Saturday, May 14, 2011

I Hope This Doesn't happen


I loved all three of my calculus classes this year.  It was a rough year.  The single period was a killer and quite a few of the kids didn't have the background to be in the class.  (They never took pre-calculus and were mid 80 students in trigonometry.)  They only got to take the class because it was the only option for a fourth year of math.  As far as I am concerned, it was a great decision for all of us.  As I've said before, and I will say again, doing well on the AP exam is great but it is not the end all.

It seems like a million years since I first met these kids in September and I made the decision to cut out the double period to create the extra class.  I started with kids who didn't like adding 2 + 3 without their calculators to kids who without batting an eye go from the ln (x - 2) = 0 to x = 3.  (Apologies to non math readers.) I started with kids who liked to memorize and reguritagate to kids who can think through a problem and arrive at an answer or, at the very least, follow another person's solution.  In other words, I watched these kids grow into mature, thinking college ready students.

Anyway, I am digressing from the reason I started this post.  This morning, at tutoring, a boy told me he overheard a conversation in the math office.  The teachers were saying they wanted the cut off grade for entry into the AP class next year to be a 95.  I hope and pray this is not going to happen.  Sure the class would be easier to teach if all the kids in it were scholars.  And, there definitely would be no need for the double period and Saturday tutoring.  But a 95?  That grade would have eliminated over 95% of the kids in the class!  Even a 90 would have cut off many of them.  Often, the strongest calculus students are the ones who struggle a little in the prerequisite courses.  This term, my best student would not be where he is now if this ridiculous standard was in place last year.

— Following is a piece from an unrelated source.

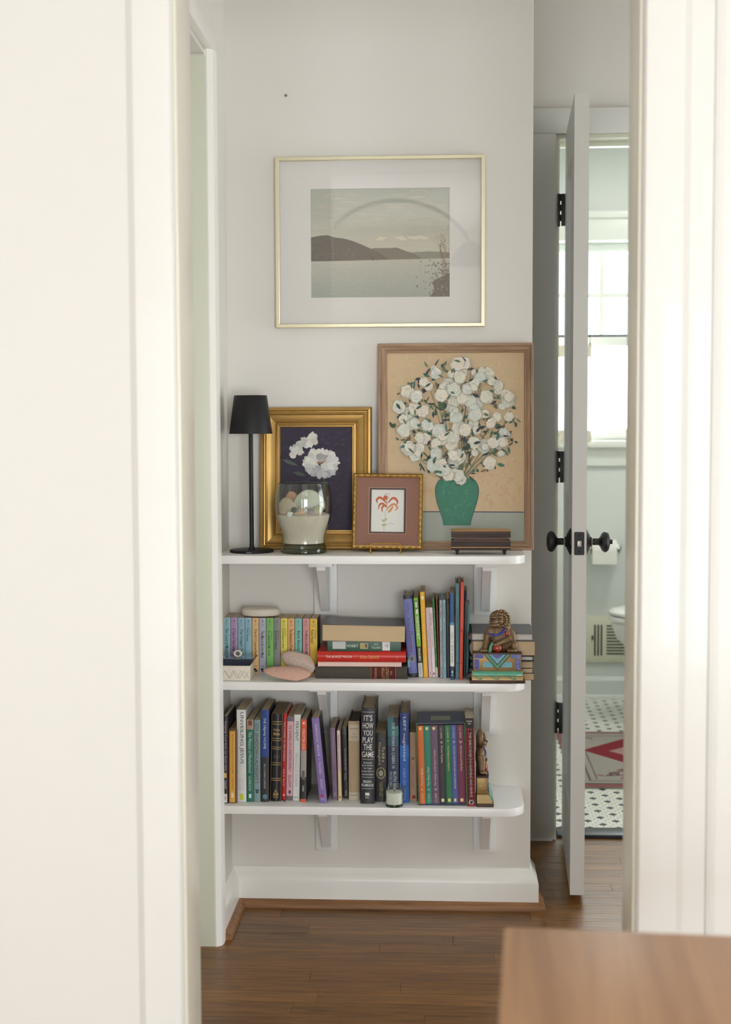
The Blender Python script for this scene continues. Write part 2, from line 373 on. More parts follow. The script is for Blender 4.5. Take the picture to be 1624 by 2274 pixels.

There will be students in my class who will not do well on Thursday's AP exam.  That does not matter.  Statistics aren't important.  What matters is that the kids took the challenge and kept going, even when the going got tough.  They might not win this one battle, but they are prepared for the next one.  Their minds have been opened and college will be easier.  I hope this boy heard wrong.  I hope the class will not be so restricted next year.  I hate the thought of future children being denied the opportunity these kids have had.

1 comment:

Kim said...

THe AP Calculus teacher at my school cherrypicks her students and only picks the ones she knows will pass. She has a 100% pass rate, but only about 10% of the kids in precalc get to take AP Calculus.

I teach AP Environmental. I take on a lot of kids that others wouldn't let in an AP class. My pass rate last year was about 55% (beginner's luck!), but I'm not sure how many of my kids this year passed. I don't have my eye on my pass rate. I just want the kids to learn something about the environment and learn how to think to prepare them for college.